What to do>
Leave out the pictures and print only the lines from the one with "Write the bpy" through the one with "R = math.radians", exactly as they are.

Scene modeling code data
....

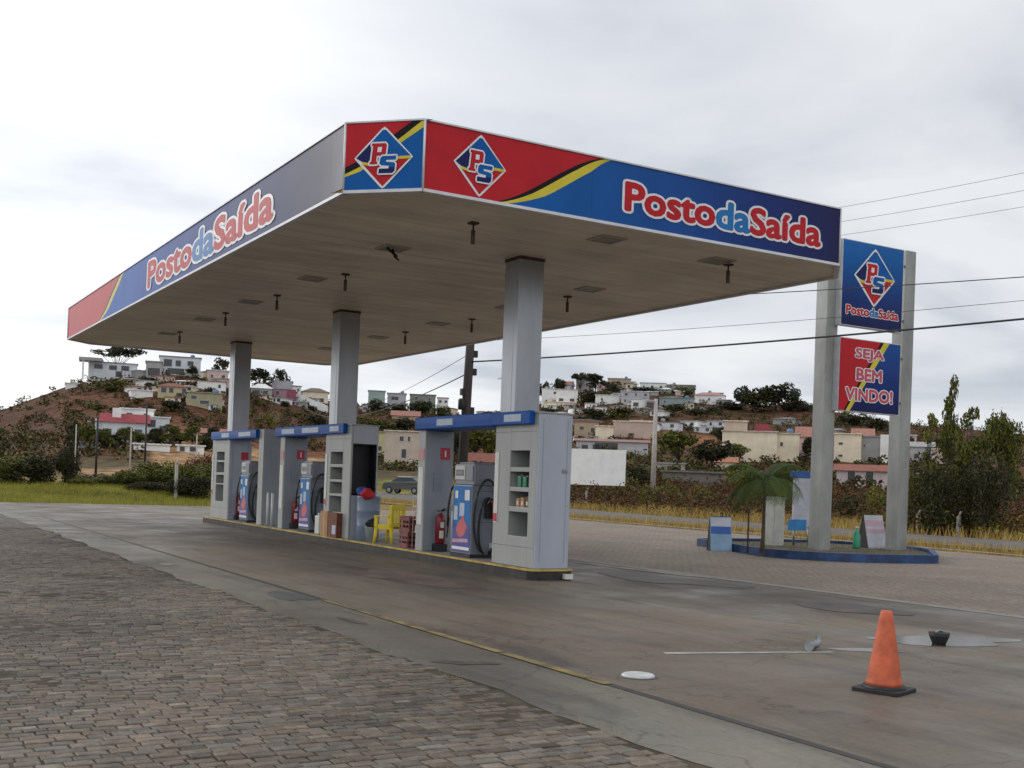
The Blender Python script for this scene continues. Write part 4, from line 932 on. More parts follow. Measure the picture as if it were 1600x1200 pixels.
# ------------------------------------------------------------------ sign pylon on its planted median
med = [(21.9, 25.6), (21.2, 23.6), (20.62, 21.9), (21.35, 20.55), (22.8, 19.85), (24.35, 19.66), (24.5, 19.68), (24.55, 19.72), (28.2, 22.9), (27.6, 26.4), (22.4, 27.2)]
def smooth(pl, it=2):
    for _ in range(it):
        o = []
        for a, b in zip(pl, pl[1:]+pl[:1]): o += [(a[0]*.75+b[0]*.25, a[1]*.75+b[1]*.25), (a[0]*.25+b[0]*.75, a[1]*.25+b[1]*.75)]
        pl = o
    return pl
med = smooth(med)
mcx, mcy = 24.2, 23.2
def inset(pl, d): return [(x-(x-mcx)/math.hypot(x-mcx, y-mcy)*d, y-(y-mcy)/math.hypot(x-mcx, y-mcy)*d) for x, y in pl]
t = thing('planted_median', 'kerbed median with blue painted kerb around the sign pylon', 'median')
mb = MB(); a_, b_ = med, inset(med, .16); n = len(a_)
m_kb = mat('kerb_blue', (.018, .055, .16), .6, .35, 2.5)
for k in range(n):
    j = (k+1) % n
    mb.face([(*a_[k], 0), (*a_[j], 0), (*a_[j], .22), (*a_[k], .22)], m_kb); mb.face([(*a_[k], .22), (*a_[j], .22), (*b_[j], .22), (*b_[k], .22)], m_kb); mb.face([(*b_[k], .22), (*b_[j], .22), (*b_[j], .10), (*b_[k], .10)], m_kb)
mb.build('kerb', t)
MB().prism(b_, .02, .135, mat('median_soil', (.095, .080, .045), .95, .4, 1.5, bump=.5)).build('soil', t)

py_ = thing('sign_pylon', 'tall twin post sign pylon with two blue and red panels', 'sign')
for x0 in (23.36, 26.47):
    mb = MB(); mb.box(x0, x0+.43, 22.75, 23.18, .10, 8.9, m_pylon)
    q = mb.build('post', py_, .015)
def sign_panel(z0, z1): return Face((23.66, 22.53, z0), (1, 0, 0)), 2.46, z1-z0
fcS, w_, h_ = sign_panel(6.42, 8.82)
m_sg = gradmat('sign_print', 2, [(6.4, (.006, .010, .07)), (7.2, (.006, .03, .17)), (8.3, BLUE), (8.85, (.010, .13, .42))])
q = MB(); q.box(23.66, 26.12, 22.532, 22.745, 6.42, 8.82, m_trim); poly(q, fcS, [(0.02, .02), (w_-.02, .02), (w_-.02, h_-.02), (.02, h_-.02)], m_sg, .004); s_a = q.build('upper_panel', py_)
s_a['label'] = 'blue panel with diamond logo'
logo(fcS, w_*.52, h_*.60, .82, .82, 'logo', s_a, e=.01)
mb = MB(); letter(mb, fcS, 'PostodaSaída', .16, .30, 2.16, .30, .008, tmats, m_wht, fmt, bold=.038, obold=.095); mb.build('lettering', s_a)
fcT, w_, h_ = sign_panel(4.03, 6.08)
q = MB(); q.box(23.66, 26.12, 22.532, 22.745, 4.03, 6.08, m_trim)
poly(q, fcT, [(.02, .02), (.22, .02), (1.62, h_-.02), (.02, h_-.02)], m_red, .004)
poly(q, fcT, [(.22, .02), (.30, .02), (1.75, h_-.02), (1.62, h_-.02)], m_blk, .004)
poly(q, fcT, [(.30, .02), (.46, .02), (1.98, h_-.02), (1.75, h_-.02)], m_yel, .004)
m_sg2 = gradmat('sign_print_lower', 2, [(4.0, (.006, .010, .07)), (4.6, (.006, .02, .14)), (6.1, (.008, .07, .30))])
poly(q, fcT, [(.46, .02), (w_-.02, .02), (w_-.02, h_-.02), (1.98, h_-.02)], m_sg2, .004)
s_b = q.build('lower_panel', py_); s_b['label'] = 'red and blue welcome panel'
mb = MB(); m_ltr = mat('letter_red', (.50, .06, .10), .4)
letter(mb, fcT, 'SEJA', .58, 1.42, 1.22, .40, .008, [m_ltr], m_wht, bold=.038, obold=.095)
letter(mb, fcT, 'BEM', .64, .86, 1.10, .40, .008, [m_ltr], m_wht, bold=.038, obold=.095)
letter(mb, fcT, 'VINDO!', .24, .28, 1.96, .42, .008, [m_ltr], m_wht, bold=.038, obold=.095)
mb.build('lettering', s_b)
mb = MB()
for z in (4.4, 5.7, 6.8, 8.4): mb.box(23.79, 26.47, 22.80, 22.86, z, z+.06, m_steel)
mb.build('crossbar', py_)

# A-boards
def aboard(label, loc, rz, cols, w=.34, h=.92):
    t = thing('sandwich_board', label, 'sandwich board', loc, rz)
    for s in (-1, 1):
        mb = MB(); a = .26
        mb.face([(-w, s*a, 0), (w, s*a, 0), (w, s*.02, h), (-w, s*.02, h)][::s*-1], m_dark if s > 0 else cols[0][2])
        mb.face([(-w, s*(a-.02), 0), (w, s*(a-.02), 0), (w, s*.002, h), (-w, s*.002, h)][::s], m_dark)
        mb.face([(-w, s*a, 0), (-w, s*.02, h), (-w, s*.002, h), (-w, s*(a-.02), 0)], m_dark); mb.face([(w, s*a, 0), (w, s*.02, h), (w, s*.002, h), (w, s*(a-.02), 0)], m_dark)
        b = mb.build('board', t)
        if s < 0:
            mb = MB(); n = Vector((0, -h, -.24)).normalized()
            for z0, z1, m in cols:
                y = lambda z: -(.26-(.24)*z/h)
                mb.face([(-w+.02, y(z0*h)-.006, z0*h), (w-.02, y(z0*h)-.006, z0*h), (w-.02, y(z1*h)-.006, z1*h), (-w+.02, y(z1*h)-.006, z1*h)], m)
            mb.build('print', b)
    MB().box(-w, w, -.019, .019, h, h+.015, m_dark).build('hinge', t)
    mb = MB(); mb.face([(-w+.01, -.24, .01), (-w+.01, .24, .01), (-w+.01, .0, h-.02)], m_dark); mb.face([(w-.01, .24, .01), (w-.01, -.24, .01), (w-.01, .0, h-.02)], m_dark); mb.build('side_cloth', t)
    return t
m_pb = mat('board_pale_blue', (.24, .38, .55), .5); m_bb = mat('board_blue', (.03, .12, .42), .5); m_pk = mat('board_pale_pink', (.55, .36, .42), .5); m_wb = mat('board_white', (.52, .52, .58), .5)
q = hz_(1124, 861, .004)
aboard('sandwich board with blue band and pale blue lower half left of the palm', (q[0]+.08, q[1]+.1, .004), R(-28), [(0.03, .5, m_pb), (.5, .72, m_bb), (.72, .97, m_wb)], .30, .95)
q = hz_(1366, 856, .14)
aboard('white and pink sandwich board with black side between the pylon posts', (q[0]+.02, q[1]+.12, .135), R(-6), [(0.03, .45, m_wb), (.45, .58, m_pk), (.58, .66, m_wb), (.66, .84, m_pk), (.84, .97, m_wb)], .36, .98)
q = hz_(1338, 857, .14)
t = thing('green_bottle', 'green plastic bottle standing at the foot of the white sandwich board', 'bottle', (q[0], q[1], .135)); MB().lathe(0, 0, [(.10, 0), (.11, .05), (.11, .38), (.05, .5), (.04, .6)], mat('green_plastic', (.03, .30, .16), .35), 16).build('body', t); MB().lathe(0, 0, [(.045, .6), (.045, .64)], m_wplastic, 12).build('cap', t)
# white box and price board behind the left post
t = thing('air_tower', 'white metal cabinet standing behind the palm on the median', 'cabinet', (23.55, 24.75, .13), R(8))
MB().prism([(-.30, -.2), (.22, -.2), (.30, -.1), (.30, .2), (-.30, .2)], 0, 1.38, mat('cream_white', (.50, .50, .46), .5)).build('body', t, .02); MB().box(-.25, .2, -.215, -.201, .1, 1.2, MATS['cream_white']).build('door', t, .004)
MB().box(-.31, .31, -.21, .21, 1.38, 1.43, MATS['cream_white']).build('lid', t, .01)
t = thing('price_board', 'tall white price board with blue header and blue foot behind the left pylon post', 'price board', (24.85, 24.95, .13), R(0))
MB().box(-.36, .36, -.05, .05, .55, 2.02, m_wb).build('board', t, .01); MB().box(-.48, .38, -.07, .07, 2.025, 2.22, m_bb).build('header', t, .01); MB().box(-.62, .10, -.11, -.056, .45, .78, mat('sky_blue_panel', (.04, .24, .55), .4)).build('foot_panel', t, .01)
mb = MB()
for k in range(6): mb.box(-.30, .30, -.056, -.051, .88+.19*k, .90+.19*k, m_plate)
mb.build('row_line', t)
for sx in (-.3, .3): MB().tube([(sx, 0, 0), (sx, 0, .549)], .03, m_steel, 8).build('leg', t)

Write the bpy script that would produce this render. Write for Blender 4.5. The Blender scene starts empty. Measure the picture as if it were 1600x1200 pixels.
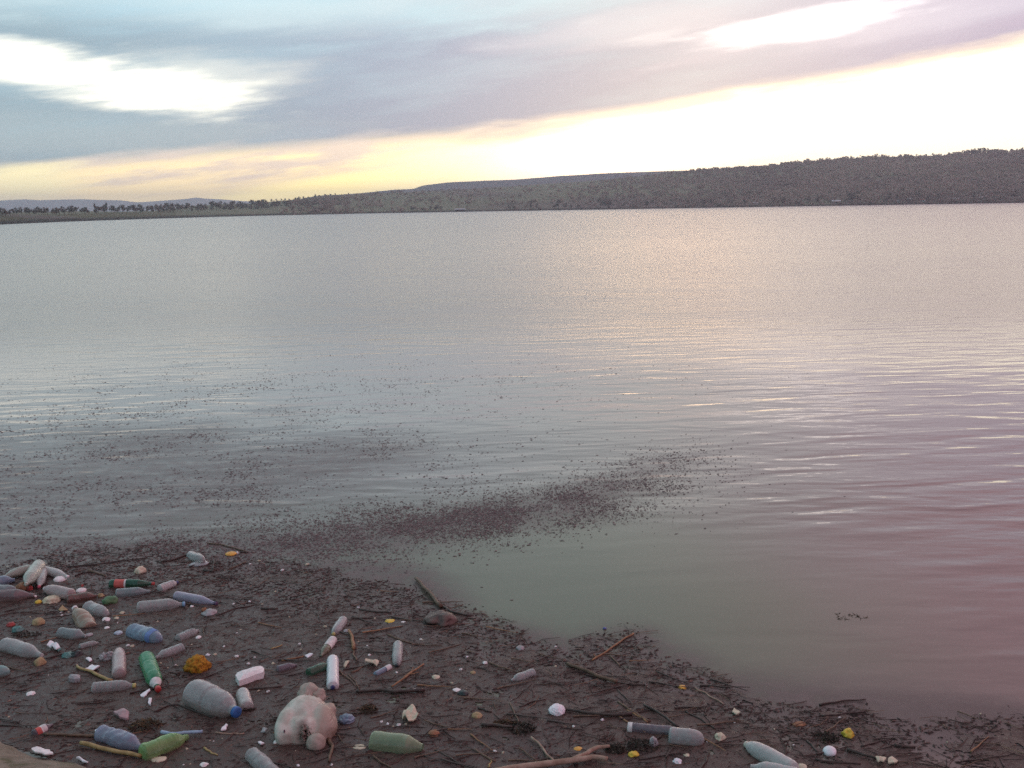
import bpy, bmesh, math, random
import numpy as np
from mathutils import Matrix, Vector, noise as mnoise, Euler

random.seed(7)
rng = np.random.default_rng(7)
scene = bpy.context.scene
COL = scene.collection
R = math.radians

# ------------------------------------------------------------------ camera
F = 1640.0                      # focal length in pixels of the 1600 px wide photograph
CAM_H = 3.2                     # eye height above the water (the photographer stands on a bank)
cam_d = bpy.data.cameras.new("camera")
cam_d.sensor_width = 36.0
cam_d.lens = F / 1600.0 * 36.0
cam_d.clip_start = 0.05
cam_d.clip_end = 60000.0
cam = bpy.data.objects.new("camera", cam_d)
COL.objects.link(cam)
CM = Matrix.Rotation(R(90 - 9.54), 4, 'X') @ Matrix.Rotation(R(-0.95), 4, 'Z')
cam.matrix_world = Matrix.Translation((0, 0, CAM_H)) @ CM
scene.camera = cam
CM3 = CM.to_3x3()
CMI = np.array(CM3.inverted())


def ray(px, py):
    return CM3 @ Vector(((px - 800) / F, (600 - py) / F, -1.0))


def P(px, py, z=0.0):
    d = ray(px, py)
    t = (z - CAM_H) / d.z
    return Vector((d.x * t, d.y * t, z))


def azel(px, py):
    d = ray(px, py)
    return math.atan2(d.x, d.y), math.atan2(d.z, math.hypot(d.x, d.y))


def depth_at(p):
    return -(CMI @ np.array([p[0], p[1], p[2] - CAM_H]))[2]


def project(x, y, z=0.0):
    q = np.stack([x, y, np.zeros_like(x) + z - CAM_H])
    c = CMI @ q
    return 800 + F * c[0] / -c[2], 600 - F * c[1] / -c[2]


# ------------------------------------------------------------------ shader expression helper
class X:
    nt = None

    def __init__(s, v):
        s.v = v

    @staticmethod
    def put(node, i, v):
        if isinstance(v, X):
            v = v.v
        if isinstance(v, bpy.types.NodeSocket):
            X.nt.links.new(v, node.inputs[i])
        else:
            node.inputs[i].default_value = v

    @staticmethod
    def m(op, *a):
        n = X.nt.nodes.new('ShaderNodeMath')
        n.operation = op
        for i, v in enumerate(a):
            X.put(n, i, v)
        return X(n.outputs[0])

    def __add__(s, o): return X.m('ADD', s, o)
    __radd__ = __add__
    def __sub__(s, o): return X.m('SUBTRACT', s, o)
    def __rsub__(s, o): return X.m('SUBTRACT', o, s)
    def __mul__(s, o): return X.m('MULTIPLY', s, o)
    __rmul__ = __mul__
    def __truediv__(s, o): return X.m('DIVIDE', s, o)
    def maxi(s, o): return X.m('MAXIMUM', s, o)
    def mini(s, o): return X.m('MINIMUM', s, o)
    def pow(s, o): return X.m('POWER', s, o)
    def sqrt(s): return X.m('SQRT', s)


def smooth(x, a, b, lo=0.0, hi=1.0):
    n = X.nt.nodes.new('ShaderNodeMapRange')
    n.interpolation_type = 'SMOOTHSTEP'
    for i, v in enumerate((x, a, b, lo, hi)):
        X.put(n, i, v)
    return X(n.outputs[0])


def vec(x, y, z=0.0):
    n = X.nt.nodes.new('ShaderNodeCombineXYZ')
    for i, v in enumerate((x, y, z)):
        X.put(n, i, v)
    return X(n.outputs[0])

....

Full answer>
Write the bpy script that would produce this render. Write for Blender 4.5. The Blender scene starts empty. Measure the picture as if it were 1600x1200 pixels.
import bpy, bmesh, math, random
import numpy as np
from mathutils import Matrix, Vector, noise as mnoise, Euler

random.seed(7)
rng = np.random.default_rng(7)
scene = bpy.context.scene
COL = scene.collection
R = math.radians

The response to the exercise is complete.